Ray Review
by Mark R. Leeper (markrleeper AT yahoo DOT com)November 17th, 2004
RAY
(a film review by Mark R. Leeper)
CAPSULE: As a biopic RAY follows a time-honored
formula. Jamie Foxx is magnetic as Ray Charles
but does not show us enough inner conflict. The
film is at its best showing the roots of the
character. But the music is fine and is what
will please audiences. Rating: high +2 (-4 to +4)
or 8/10
Bear with me a moment on this one. I watch movies from my exercycle. I recently watched a film recorded off IFC that I had never heard of. It was called TWO FAMILY HOUSE with Michael Rispoli. He plays a lower-middle class Italian-American. Over the course of three exercycle sessions on three different days his character had me chuckling, had me angry, and actually had me crying. While I was pumping away on the exercycle, his performance cut through all the interference and actually brought tears to my eyes. It is going to be a while before I will again think about whether a performance is really good and not compare it to Rispoli in TWO FAMILY HOUSE.
People are talking about Jamie Foxx for Best Actor for his performance in RAY. He smiles like Ray Charles and he swings his head like Ray Charles. With the makeup and glasses he looks like Ray Charles. At the right point in his career he is itchy-fidgety like Ray Charles was. His impression of Ray Charles is pretty darn good. But does he show us the inner man? What about his love for music? How can we tell what he feels about the music? Other people in the film talk about how much Charles loves music. At times the usual Ray Charles smile gets a little broader when he has just finished a nice piece of music. At one point in an argument with his girlfriend he spontaneously creates and bursts forth with an almost complete "Hit the Road, Jack." But none of this actually tells us much of the nature of the man or his ardor for music. How is his character developed? Charles as we see him likes sex and he likes drugs. There is nothing surprising about that. He has waking nightmares from an incident in his childhood.
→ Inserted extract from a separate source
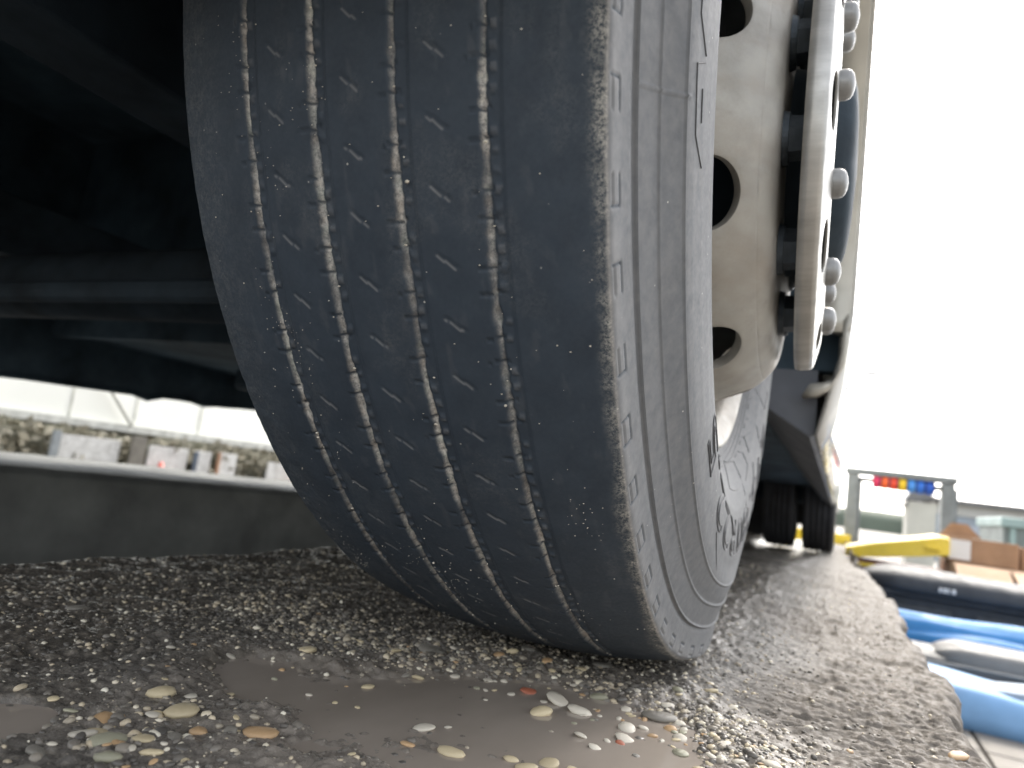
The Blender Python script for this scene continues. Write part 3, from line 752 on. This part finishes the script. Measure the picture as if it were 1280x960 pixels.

Still at the end of the film Jamie Foxx can truthfully sing "But You Don't Know Me." And really we don't except on a superficial level. In fact we probably get more emotion conveyed by the performance of Tequan Richmond playing the ten-year-old Ray Charles Robinson.
Still, while Foxx does perform the mannerisms it is hard to look at anything else on that screen. He really is magnetic, and that is acting of a sort. It is probably as much as the role allows, since without the use of his eyes to convey his feeling he has to remain something of a cipher. Foxx does as much as the script and conditions allow, so I think that he is good, but it is not really a great performance. He is at his best when he is haunted by memories of his youth or is being honest about how he detests the darkness and how it cuts him off from other people. But it does not add up to an understanding.
The film starts with Ray Charles Robinson leaving home to make a career of music. As he does we have flashbacks to his youth that taken together form a second story line. As an adult he is exploited by nearly everybody he meets, but nearly everybody recognizes that he has real talent. In spite of his blindness he seems to be able to function almost as if he can see. He cleverly gets around many problems of the blind by using his hearing and his memory. He insists that he be paid only in one-dollar bills to avoid the danger of being short-changed. But he gets along and eventually has contracts first with Atlantic Records and then with ABC-Paramount. People may not be impressed by his style but they are impressed by his talent. He refuses to be connected to one kind of music, frequently changing his style. Sometimes the strange combinations actually anger the public. When he mixes R&B lyrics with Gospel-style music he angers an audience that considers it blasphemy, but he quickly shifts gears and moves on to other styles. Meanwhile we frequently flash to his past to see the forces that formed him.
Those of us old enough can take the action of the film and peg it to the actual years. I was in seventh grade when "Hit the Road, Jack" was released. The period is recreated with camerawork that frequently looks a lot like faded 1950s and 1960s home movies. The background world may be at least as interesting as the
biography.
Musical biography films have used this same template since THE JOLSON STORY. They show a lot of good in the person, a little bad, and they pepper the film with the subject's best-loved melodies. Then they show everybody (or everybody who counts) loving or coming to love those melodies. Maybe some people don't so much love the person who created that music, but everybody goes mad for the music itself. That is THE JOLSON STORY, THE BUDDY HOLLY STORY, LA BAMBA, GREAT BALLS OF FIRE, A SONG TO REMEMBER, YOUR CHEATIN' HEART, and many others, including RAY. Taylor Hackford directed as well as co-produced and co-wrote the film. In 1980 he made one of the best films ever about the recording industry, THE IDOLMAKER (a fictionalized biography of Bob Marucci). And one reason it was good is that it didn't follow that formula at all. I am a little disappointed that this second foray into music industry films is less challenging.
It is hard to go wrong with a film that shows Southern discrimination, sex, and drugs, and glues it together with the soulful music of Ray Charles. This is not the most ambitious film around, but it is entertaining. I rate it a high +2 on the -4 to +4 scale or 8/10.